In the battle of Tsushima Straits battleships had fought at three and four thousand yards and closed into much shorter range. Since then, we had had the new method of marksmanship. Tsushima ceased to be a criterion. The Dogger Bank multiplied the range by five. A hundred years since England, all the while the most powerfully armed nation at sea, had been in a naval war of the first magnitude; and to the Lion and the Tiger had come the test. The Germans said that they had sunk the Tiger; but the Tiger afloat purred a contented denial.
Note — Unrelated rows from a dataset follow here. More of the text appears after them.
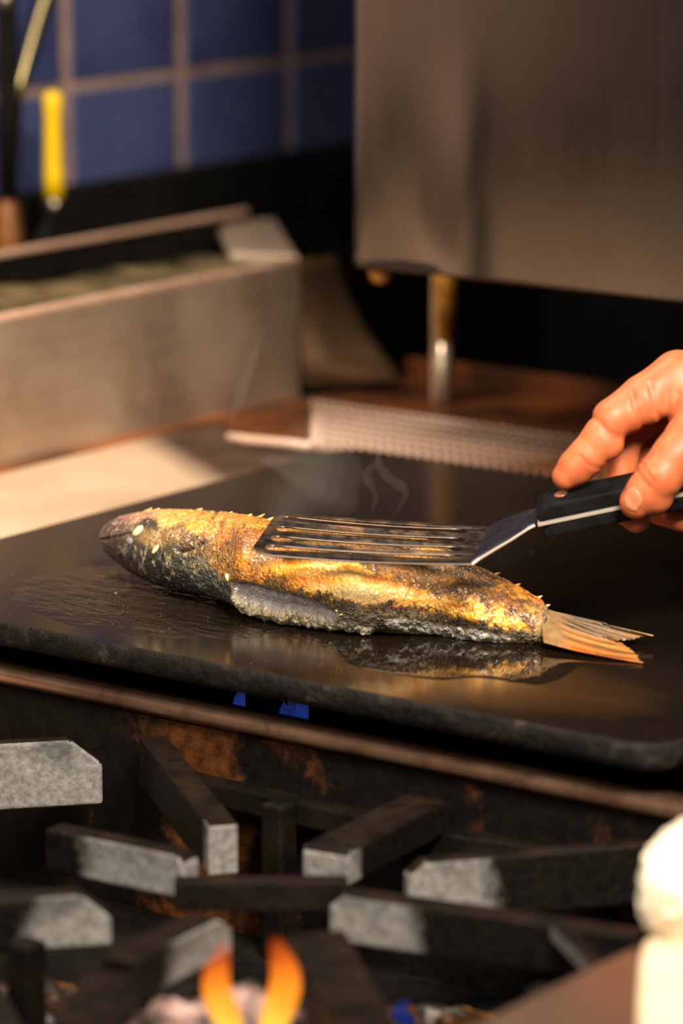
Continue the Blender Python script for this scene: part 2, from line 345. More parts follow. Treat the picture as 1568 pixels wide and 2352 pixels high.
# ------------------------------------------------------------------ rear tray, wire rack
rt_ = empty('rear_tray', (-0.1, 0.5, -0.016), 'rusty brown tray lying behind the griddle plate', 'tray')
prism('tray_floor', [(-0.425, 0.43), (-0.36, 0.385), (0.45, 0.385), (0.45, 0.66), (-0.425, 0.66)], -0.0122, -0.0095, m_rust, rt_)
box('tray_lip', -0.425, 0.45, 0.655, 0.664, -0.0155, 0.004, m_rust, rt_)
box('tray_front_lip', -0.275, 0.45, 0.376, 0.3845, -0.0155, -0.0066, m_rust, rt_)
wr = empty('wire_rack', (-0.1, 0.45, -0.0095), 'greasy wire rack lying on the rusty rear tray', 'rack')
RZ = -0.0032; q0 = onz(722, 1027, RZ); RX0, RY0, RX1, RY1 = q0[0], q0[1], 0.20, 0.495
sh = HD[0]/HD[1]*(RY1-RY0)                                   # the wires run slantwise over the tray
tube('rack_frame', [(RX0-0.003, RY0, RZ), (RX1, RY0, RZ)], 0.0026, m_wire, wr, 8)
tube('rack_frame', [(RX0+sh-0.003, RY1, RZ), (RX1+sh, RY1, RZ)], 0.0026, m_wire, wr, 8)
tube('rack_frame', [(RX0, RY0, RZ), (RX0+sh, RY1, RZ)], 0.0030, m_wire, wr, 8)
tube('rack_handle', [onz(525, 1004, RZ), onz(580, 1011, RZ), onz(650, 1017, RZ), onz(735, 1026, RZ)], 0.0032, m_wire, wr, 10)
w0 = None
for x in np.arange(RX0+0.0078, RX1, 0.0078):
    if w0 is None: w0 = tube('rack_wire', [(x, RY0, RZ+0.002), (x+sh, RY1, RZ+0.002)], 0.0015, m_wire, wr, 6); x0_ = x
    else: q = w0.copy(); COL.objects.link(q); q.location.x = x-x0_; q.parent = wr
for y in np.arange(RY0+0.018, RY1, 0.018):
    dx = sh*(y-RY0)/(RY1-RY0)
    tube('rack_cross_wire', [(RX0+dx, y, RZ+0.0004), (RX1+dx, y, RZ+0.0004)], 0.0024, m_wire, wr, 6)
for x in (RX0+0.02, RX1-0.02):
    for y, d_ in ((RY0, 0), (RY1, sh)): tube('rack_foot', [(x+d_, y, -0.0093), (x+d_, y, RZ)], 0.002, m_wire, wr, 6)

# ------------------------------------------------------------------ steel trough along the left
ZT = 0.0915; YE = 0.551
tr = empty('steel_trough', (-0.52, 0.2, -0.16), 'stainless trough with a tall splash panel left of the griddle', 'trough')
box('splash_panel', -0.450, -0.4455, -0.35, YE, -0.16, ZT-0.004, m_panel, tr, 0.0008)
tube('panel_lip', [(-0.449, -0.35, ZT-0.003), (-0.449, YE-0.004, ZT-0.003), (-0.449, YE, ZT-0.004)], [0.0035, 0.0035, 0.002], m_lip, tr, 10)
box('back_wall', -0.604, -0.600, -0.35, 0.66, -0.16, 0.096, m_black, tr, 0.001)
yr = onx(572, 485, -0.6)[1]
box('seam_strip', -0.4452, -0.4370, -0.30, 0.54, -0.0124, -0.0100, m_seam, tr, 0.0006)
tube('back_rim', [(-0.602, -0.35, 0.0975), (-0.602, yr-0.003, 0.0975), (-0.602, yr, 0.0970)], [0.003, 0.003, 0.002], m_lip, tr, 10)
box('trough_floor', -0.600, -0.450, -0.35, 0.66, -0.16, -0.02, m_black, tr, 0.001)
pts = [onz(px, py, 0.088) for px, py in ((497, 512), (630, 500), (684, 586), (527, 580))]
prism('corner_plate', [(p[0], p[1]) for p in pts], 0.080, 0.088, m_corner, tr, 0.002)
V = []; ns = 14
edge = [(684, 592), (700, 640), (722, 700), (752, 760), (795, 825), (850, 892)]
for i, (ex, ey) in enumerate(edge):
    for t in np.linspace(0, 1, ns):
        px = 684+(ex-684)*t+ (0 if i else 6*t); p = ony(px, ey if i else 592+10*t, YE+0.002)
        V.append(p+np.array([0, 0.045*t*t+0.006*math.sin(t*3.14), 0]))
Fc = [(i*ns+k, (i+1)*ns+k, (i+1)*ns+k+1, i*ns+k+1) for i in range(len(edge)-1) for k in range(ns-1)]
o = raw('curved_end_sheet', V, Fc, m_sootsteel, tr, smooth=True); s_ = o.modifiers.new('thickness', 'SOLIDIFY'); s_.thickness = 0.0015
dp = empty('drip_pan', (-0.53, 0.3, -0.02), 'grimy yellowish metal pan sitting inside the trough', 'pan')
box('pan_wall', -0.588, -0.584, -0.30, 0.61, 0.0, 0.088, m_black, dp, 0.001)
V = []; ys = np.linspace(-0.3, 0.60, 60)
for y in ys:
    for t in np.linspace(0, 1, 7):
        V.append((-0.584+0.075*t, y, 0.074-0.006*t+0.004*math.sin(y*31+t*2)*math.sin(y*13)))
raw('greasy_shelf', V, [(i*7+k, (i+1)*7+k, (i+1)*7+k+1, i*7+k+1) for i in range(59) for k in range(6)], m_grime, dp, smooth=True).modifiers.new('t', 'SOLIDIFY').thickness = 0.003
box('pan_base', -0.588, -0.46, -0.30, 0.61, -0.0195, 0.0, m_black, dp, 0.001)

# ------------------------------------------------------------------ steel cabinet upper right
HY = 0.385
hd = empty('steel_cabinet', (-0.05, 0.6, 0.097), 'brushed stainless appliance cabinet standing on a post over the dark gap', 'appliance')
xl = ony(800, 300, HY)[0]; zbot = ony(1060, 645, HY)[2]+0.004
V = []; cols = []
xs = np.concatenate([np.linspace(xl, xl+0.012, 8), np.linspace(xl+0.02, xl+0.12, 16), np.linspace(xl+0.13, 0.62, 20)])
zs = np.linspace(zbot, 0.85, 24)
for x in xs:
    u = (x-xl)
    dent = 0.0035*math.exp(-((u-0.05)/0.022)**2) - 0.004*math.exp(-((u-0.095)/0.016)**2)
    r = 0.010; cy = HY+ (r-math.sqrt(max(0, r*r-(r-min(u, r))**2)) if u < r else 0)
    for z in zs: V.append((x, cy+dent*max(0, 1-(z-zbot)/0.16), z))
nz = len(zs)
Fc = [(i*nz+k, (i+1)*nz+k, (i+1)*nz+k+1, i*nz+k+1) for i in range(len(xs)-1) for k in range(nz-1)]
raw('front_sheet', V, Fc, m_hood, hd, smooth=True)
box('cabinet_body', xl+0.003, 0.62, HY+0.012, 0.90, zbot+0.003, 0.85, m_black, hd, 0.002)
tube('bottom_hem', [(xl+0.006, HY+0.004, zbot+0.001), (0.62, HY+0.004, zbot+0.001)], 0.004, m_hood, hd, 10)
pk = ony(872, 636, HY+0.02)
tube('grease_cup', [pk+np.array([0, 0, 0.006]), pk, pk-np.array([0, 0, 0.004])], [0.008, 0.007, 0.004], m_grease, hd, 14)
pa = ony(1003, 650, 0.58); pb = ony(1003, 868, 0.58); qb = ony(1022, 900, 0.575)
box('post', pa[0]-0.005, pa[0]+0.007, 0.58, 0.592, -0.0094, pa[2]+0.03, m_post, hd, 0.001)
tube('post_bolt', [(pa[0]+0.0078, 0.577, pa[2]-0.042), (pa[0]+0.0078, 0.577, -0.0094)], 0.0055, m_post, hd, 12)
V = [(pa[0]+0.009, 0.576, pa[2]+0.03), (pa[0]+0.011, 0.575, pa[2]-0.01), (pa[0]+0.010, 0.575, pa[2]-0.026), (pa[0]+0.009, 0.576, pa[2]-0.046)]
tube('grease_drip', V, [0.009, 0.008, 0.0062, 0.003], m_grease, hd, 12)
tube('post', [(0.44, 0.60, -0.0094), (0.44, 0.60, 0.14)], 0.01, m_post, hd, 12)

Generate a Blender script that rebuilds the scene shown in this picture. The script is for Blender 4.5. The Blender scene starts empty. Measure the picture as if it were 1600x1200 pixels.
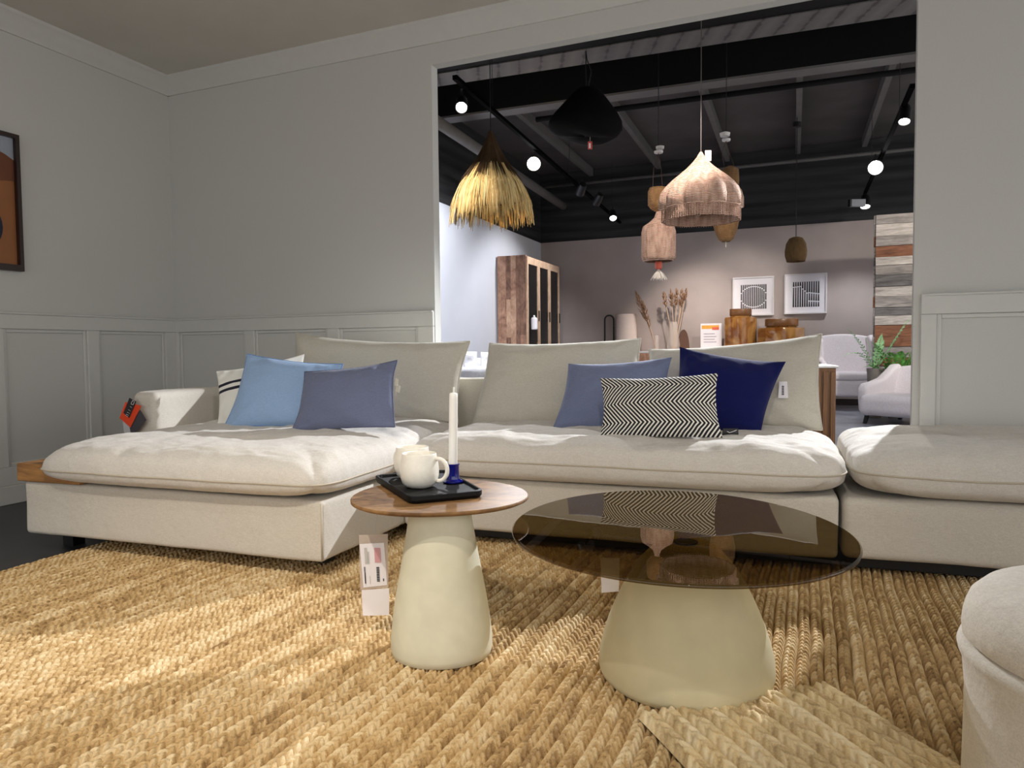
import bpy, math, random
import numpy as np
from mathutils import Vector, Matrix, noise

random.seed(7)
S = bpy.context.scene
COL = S.collection

# ------------------------------------------------------------------ camera
FPX = 1150.0
TH = math.atan(55 / 1150); RO = .0098
CAM = np.array([0, 0, .85])
_r0 = np.array([1, 0, 0.]); _u0 = np.array([0, math.sin(TH), math.cos(TH)])
_fw = np.array([0, math.cos(TH), -math.sin(TH)])
_r = math.cos(RO) * _r0 - math.sin(RO) * _u0
_u = math.cos(RO) * _u0 + math.sin(RO) * _r0
cd = bpy.data.cameras.new('camera'); cam = bpy.data.objects.new('camera', cd); COL.objects.link(cam)
cd.sensor_width = 36; cd.sensor_fit = 'HORIZONTAL'; cd.lens = FPX / 1600 * 36; cd.clip_start = .05; cd.clip_end = 100
M = Matrix.Identity(4)
for i in range(3):
    M[i][0] = _r[i]; M[i][1] = _u[i]; M[i][2] = -_fw[i]; M[i][3] = CAM[i]
cam.matrix_world = M
S.camera = cam

# ------------------------------------------------------------------ view, world
S.view_settings.view_transform = 'Standard'; S.view_settings.look = 'None'
S.view_settings.gamma = 1; S.view_settings.use_curve_mapping = False
S.view_settings.exposure = 0.0
w = bpy.data.worlds.new('world'); S.world = w; w.use_nodes = True
w.node_tree.nodes['Background'].inputs[0].default_value = (1.0, .985, .965, 1)
w.node_tree.nodes['Background'].inputs[1].default_value = 1.45
try:
    S.cycles.use_denoising = True
    S.cycles.max_bounces = 7; S.cycles.sample_clamp_indirect = 4
    S.cycles.caustics_reflective = False; S.cycles.caustics_refractive = False
except Exception: pass

def spot(name, loc, target, watts, size, blend=.25, col=(1, .93, .84), rad=.03):
    d = bpy.data.lights.new(name, 'SPOT'); d.energy = watts; d.spot_size = math.radians(size); d.spot_blend = blend
    d.color = col; d.shadow_soft_size = rad
    o = bpy.data.objects.new(name, d); COL.objects.link(o); o.location = loc
    o.rotation_euler = (Vector(target) - Vector(loc)).to_track_quat('-Z', 'Y').to_euler()
    return o
WARM = (1, .90, .76); NEUT = (1, .93, .84); COOL = (.93, .95, 1)
# ceiling spots of the near room (over and behind the viewer)
spot('room_spot', (-1.1, .6, 2.7), (-1.15, 1.8, 0), 170, 66, .9, WARM)
spot('room_spot', (.25, .3, 2.7), (-.2, 2.7, .3), 76, 62, .6, NEUT)
spot('room_spot', (-1.2, 1.3, 2.7), (-1.3, 2.9, .3), 30, 80, .9, NEUT)
spot('room_spot', (1.5, .4, 2.7), (1.25, 2.4, .2), 16, 60, .8, WARM)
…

One could not fail to identify among the group of officers on the quarter-deck Vice-Admiral Sir David Beatty, for his victory had impressed his features on the public’s eye. Had his portrait not appeared in the press, one would have been inclined to say that a first lieutenant had put on a vice-admiral’s coat by mistake. He was about the age of the first lieutenant of our own battleships. Even as it was, one was inclined to exclaim: “There is some mistake! You are too young!” The Who is Who book says that he is all of forty-four years old and it must be right, though it disagrees with his appearance by five years. A vice-admiral at forty-four! A man who is a rear-admiral with us at fifty-five is very precocious. And all the men around him were young. The British navy did not wait for war to teach again the lesson of “youth for action!” It saved time by putting youth in charge at once.
Their simple uniforms, the directness, alertness, and definiteness of these officers, who had been with a fleet ready for a year to go into battle on a minute’s notice, was in keeping with their surroundings of decks cleared for action and the absence of anything which did not suggest that hitting a target was the business of their life.
“I had heard that you took your admirals from the school-room,” said one of the Frenchmen, “but I begin to believe that it is the nursery.”
Night and day they must be on watch. No easy-chairs; their shop is their home. They must have the vitality that endures a strain. One error in battle by any one of them might wreck the British Empire.
It is difficult to write about any man-of-war and not be technical; for everything about her seems technical and mechanical except the fact that she floats. Her officers and crew are engaged in work which is legerdermain to the civilian.
“Was it like what you thought it would be after all your training for a naval action?” one asked.
“Yes, quite; pretty much as we reasoned it out,” was the reply. “Indeed, this was the most remarkable thing. It was battle practice—with the other fellow shooting at you!”
The fire-control officers, who were aloft, all agreed about one unexpected sensation, which had not occurred to any expert scientifically predicating what action would be like. They are the only ones, who may really “see” the battle in the full sense.
“When the shells burst against the armour,” said one of these officers, “the fragments were visible as they flew about. We had a desire, in the midst of our preoccupation with our work, to reach out and catch them. Singular mental phenomenon, wasn’t it?”